L'odeur de l'orage

21 mai 2014 Comments Off

La chaleur est revenue, et avec elle une sorte de colère très sourde en moi, comme un brouillage parabolique, un écran bleu soudain fixé sur un quotidien pourtant paisible. Un sursaut de nervosité ambiante balaie les prairies, les coquelicots se fanent sur le tableau de bord, les chèvres bêlent dans le soir, dans la nuit qui ne vient pas, voilà, le jour reste figé là brutalement, d'un coup il est resté là. Là ce soleil qui brille franchement comme un gadget factice, là ce ciel d'un bleu trompeur plein d'artifices. Le temps me parait faux, les gens aussi, les échanges surjoués. 

Je voudrais stopper ce déluge de blabla suranné, de printemps électoraux, de devoirs conjugaux, de gestes citoyens. La politique, l'Europe qui n'en fini plus de se déconstruire, l'odeur de peau pourrie de partout qui nous entoure, nous, petit gibier pris dans les pièges tendus des traites, des crédits hypothécaires, des assurances pensions que nous ne toucherons jamais, de la publicité. Nous et nos comptes bancaires vidés par le petit bonheur électronique, les textiles synthétiques, le faux-cuir des sous continents, les marchandises amenées par les milliards de containers chinois depuis les vastes zones portuaires de Rotterdam et Anvers. Nous triste classe moyenne.

Au bout de mes doigts ces empreintes de fausse notes. Cette suffocation dans mon petit bureau, mon petit bâtiment, mon petit boulevard, petite centralité. Bruxelles, minuscule capitale, ses communes à facilités, verdoyantes et paisibles, ses beaux quartiers aux pommiers soigneusement alignés, sa misère de l'autre coté du Canal. De l'autre coté du Pont, les places de ville encombrées de sacs blancs, de prospectus abandonnés, de canettes de pils, de petits enfants basanés, de foulards, de caddies à roulette et de sac plastique bleus à la sortie de l'épicier. Nous nous vivons dans le microcosme de ceux qui sont nés dans le bon côté. Je ne vois plus la misère qu'à travers la tv, je ne marche plus dans la rue seule ni le jour ni le soir, je suis dans ma voiture, je suis sur Tervuerenlaan, dans les jolis parcs le long de la woluwe, les salles de sports aux verres fumés, les pépinières, les gens qui achètent des choses pour leur jardin, les gens qui n'ont pas à rester dans leur studette tout le mois d'aout. Le cœur coincé dans la moiteur de la toile ciré de la petite table formica où reposent les restes d'un frugal déjeuner.
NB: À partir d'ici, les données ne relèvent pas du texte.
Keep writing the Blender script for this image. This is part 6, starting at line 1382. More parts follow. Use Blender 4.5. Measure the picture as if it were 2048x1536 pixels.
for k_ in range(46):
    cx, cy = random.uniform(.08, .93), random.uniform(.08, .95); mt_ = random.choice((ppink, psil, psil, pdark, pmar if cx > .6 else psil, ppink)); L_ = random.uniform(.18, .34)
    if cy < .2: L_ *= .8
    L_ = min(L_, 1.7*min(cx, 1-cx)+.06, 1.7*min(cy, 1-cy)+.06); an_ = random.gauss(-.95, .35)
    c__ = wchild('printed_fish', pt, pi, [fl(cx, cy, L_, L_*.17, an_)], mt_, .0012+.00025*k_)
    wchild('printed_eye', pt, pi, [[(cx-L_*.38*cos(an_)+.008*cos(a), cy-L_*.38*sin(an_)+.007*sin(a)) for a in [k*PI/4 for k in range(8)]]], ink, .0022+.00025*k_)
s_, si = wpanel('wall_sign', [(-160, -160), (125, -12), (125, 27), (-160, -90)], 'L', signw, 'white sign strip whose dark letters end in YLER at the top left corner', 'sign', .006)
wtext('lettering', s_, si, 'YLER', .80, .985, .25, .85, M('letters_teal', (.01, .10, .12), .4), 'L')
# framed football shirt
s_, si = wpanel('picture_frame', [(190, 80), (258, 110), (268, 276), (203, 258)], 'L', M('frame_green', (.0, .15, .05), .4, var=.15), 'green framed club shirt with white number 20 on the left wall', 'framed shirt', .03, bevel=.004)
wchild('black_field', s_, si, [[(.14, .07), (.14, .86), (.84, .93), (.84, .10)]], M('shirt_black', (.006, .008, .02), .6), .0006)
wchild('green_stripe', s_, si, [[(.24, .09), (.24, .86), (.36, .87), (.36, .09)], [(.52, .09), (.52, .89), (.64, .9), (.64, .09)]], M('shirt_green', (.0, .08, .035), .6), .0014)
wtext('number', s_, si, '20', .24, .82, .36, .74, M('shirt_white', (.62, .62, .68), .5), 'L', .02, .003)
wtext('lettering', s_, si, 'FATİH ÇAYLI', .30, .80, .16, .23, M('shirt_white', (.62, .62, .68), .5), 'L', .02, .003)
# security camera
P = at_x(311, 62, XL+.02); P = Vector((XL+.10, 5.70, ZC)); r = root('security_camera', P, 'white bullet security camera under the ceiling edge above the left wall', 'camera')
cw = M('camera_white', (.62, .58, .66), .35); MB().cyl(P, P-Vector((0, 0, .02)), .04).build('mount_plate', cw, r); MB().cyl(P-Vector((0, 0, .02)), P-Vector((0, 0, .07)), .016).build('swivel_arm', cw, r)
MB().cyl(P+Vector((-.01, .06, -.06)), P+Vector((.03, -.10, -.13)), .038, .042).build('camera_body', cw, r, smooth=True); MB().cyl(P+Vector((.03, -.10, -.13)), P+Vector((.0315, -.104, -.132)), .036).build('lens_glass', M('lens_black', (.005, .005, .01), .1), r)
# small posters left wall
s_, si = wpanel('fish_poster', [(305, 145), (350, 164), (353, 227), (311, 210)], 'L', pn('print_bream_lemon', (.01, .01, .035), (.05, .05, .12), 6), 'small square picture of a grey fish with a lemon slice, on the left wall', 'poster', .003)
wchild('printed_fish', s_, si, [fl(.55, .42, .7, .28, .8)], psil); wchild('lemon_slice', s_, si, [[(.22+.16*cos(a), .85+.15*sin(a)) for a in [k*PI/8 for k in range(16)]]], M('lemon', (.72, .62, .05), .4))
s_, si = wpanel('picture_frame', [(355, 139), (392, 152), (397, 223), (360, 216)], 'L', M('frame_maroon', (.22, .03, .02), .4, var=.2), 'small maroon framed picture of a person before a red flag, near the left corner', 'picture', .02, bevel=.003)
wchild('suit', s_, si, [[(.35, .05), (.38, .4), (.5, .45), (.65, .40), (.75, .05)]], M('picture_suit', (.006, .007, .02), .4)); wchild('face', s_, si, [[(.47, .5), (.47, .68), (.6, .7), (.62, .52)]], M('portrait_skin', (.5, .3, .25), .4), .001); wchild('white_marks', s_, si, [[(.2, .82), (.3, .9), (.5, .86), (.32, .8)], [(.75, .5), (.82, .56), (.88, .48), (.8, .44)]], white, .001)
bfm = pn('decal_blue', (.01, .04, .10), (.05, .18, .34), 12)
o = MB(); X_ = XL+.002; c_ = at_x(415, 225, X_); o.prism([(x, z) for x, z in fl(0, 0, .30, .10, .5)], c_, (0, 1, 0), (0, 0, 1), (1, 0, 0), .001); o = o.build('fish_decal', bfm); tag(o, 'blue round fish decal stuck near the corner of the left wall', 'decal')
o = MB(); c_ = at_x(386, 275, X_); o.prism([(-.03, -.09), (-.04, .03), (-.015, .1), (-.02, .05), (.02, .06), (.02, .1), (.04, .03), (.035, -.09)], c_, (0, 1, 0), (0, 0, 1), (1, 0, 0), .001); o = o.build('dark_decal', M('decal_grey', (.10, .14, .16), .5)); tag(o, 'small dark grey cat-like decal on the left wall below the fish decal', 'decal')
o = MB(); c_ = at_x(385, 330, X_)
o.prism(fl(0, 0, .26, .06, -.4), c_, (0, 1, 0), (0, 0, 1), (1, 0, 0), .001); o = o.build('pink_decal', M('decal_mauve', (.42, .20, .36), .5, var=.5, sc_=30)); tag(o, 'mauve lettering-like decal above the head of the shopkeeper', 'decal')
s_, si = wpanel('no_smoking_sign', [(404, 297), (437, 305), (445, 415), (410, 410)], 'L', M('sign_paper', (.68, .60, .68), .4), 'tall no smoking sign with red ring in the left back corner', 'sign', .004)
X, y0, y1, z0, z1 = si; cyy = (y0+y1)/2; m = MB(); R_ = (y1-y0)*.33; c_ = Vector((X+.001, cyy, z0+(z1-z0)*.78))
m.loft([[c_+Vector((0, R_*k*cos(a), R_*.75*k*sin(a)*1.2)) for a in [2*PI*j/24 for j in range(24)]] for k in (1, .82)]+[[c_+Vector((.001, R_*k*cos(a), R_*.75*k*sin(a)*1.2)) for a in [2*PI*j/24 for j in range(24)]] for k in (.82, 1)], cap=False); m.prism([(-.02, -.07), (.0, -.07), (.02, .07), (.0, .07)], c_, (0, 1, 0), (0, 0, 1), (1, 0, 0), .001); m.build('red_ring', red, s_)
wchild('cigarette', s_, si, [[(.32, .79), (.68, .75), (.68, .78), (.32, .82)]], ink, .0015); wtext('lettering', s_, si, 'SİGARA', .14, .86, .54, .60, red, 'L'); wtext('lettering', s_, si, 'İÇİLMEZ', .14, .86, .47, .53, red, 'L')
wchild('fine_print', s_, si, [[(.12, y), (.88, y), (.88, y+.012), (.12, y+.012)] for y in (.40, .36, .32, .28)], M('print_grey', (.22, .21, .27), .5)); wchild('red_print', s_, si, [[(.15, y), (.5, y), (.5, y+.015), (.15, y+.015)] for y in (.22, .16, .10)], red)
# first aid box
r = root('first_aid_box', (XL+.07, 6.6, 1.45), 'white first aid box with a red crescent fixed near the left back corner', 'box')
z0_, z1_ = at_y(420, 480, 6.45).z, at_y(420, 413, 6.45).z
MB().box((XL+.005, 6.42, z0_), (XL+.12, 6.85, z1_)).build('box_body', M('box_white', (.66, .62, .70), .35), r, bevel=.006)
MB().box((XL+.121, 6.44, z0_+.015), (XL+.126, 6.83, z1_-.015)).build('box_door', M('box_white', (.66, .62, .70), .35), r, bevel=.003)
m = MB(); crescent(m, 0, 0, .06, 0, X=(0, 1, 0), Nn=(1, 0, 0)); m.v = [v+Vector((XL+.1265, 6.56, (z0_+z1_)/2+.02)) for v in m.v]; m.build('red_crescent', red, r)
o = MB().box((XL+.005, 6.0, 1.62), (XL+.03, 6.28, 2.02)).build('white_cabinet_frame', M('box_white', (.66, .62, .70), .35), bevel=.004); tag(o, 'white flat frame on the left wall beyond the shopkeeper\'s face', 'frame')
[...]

De partout cette odeur de billets froissés. De mains sales en mains sales, de mains d'inconnus en main d'inconnus, je suis portée par les dérivés de kérosène au-dessus des toits, par le muguet qui fleurit à ma porte, par l'odeur du foin pour les petites chèvres, l'odeur de l'herbe mouillée, l'odeur de l'orage. Ce cliquetis de gestes administratifs, applaudissements, sourires toutes dents peroxydées dehors, poignées de mains méthodiques.

N'y-a-t-il donc aucun refuge?

Je fixe la machine-monde qui nous engloutit, l'appel des impôts, le courrier, les accusés de déception, les problèmes de réception. La machine-monde qui imprime qui nous classe qui nous numérote qui nous trace, la machine immonde qui nous efface. La terre ne devient qu'un creuset de bras morts qui portent un plateau d'électronique vieillis, d'écrans cassés, d'unités centrales décentralisées, de cathodiques oubliés, de tubes luminescents, de déchets pétroliers, de paraffine, de parabens, de silicone, de graisse à frire, de synthétique, de méthylène.

Le monde est mal intentionné tu sais.
Si un jour je te donne naissance, si un jour tu me lis, toi, presque inimaginable, intangible prolongement, inconnu que j'aimerai tant connaître _quelle couleur ont tes yeux? as-tu mon sourire. Peu importe je t'aime déjà _ Mais le monde est mal intentionné tu sais. Tu sais tout sera dur, et nous sommes mal partis.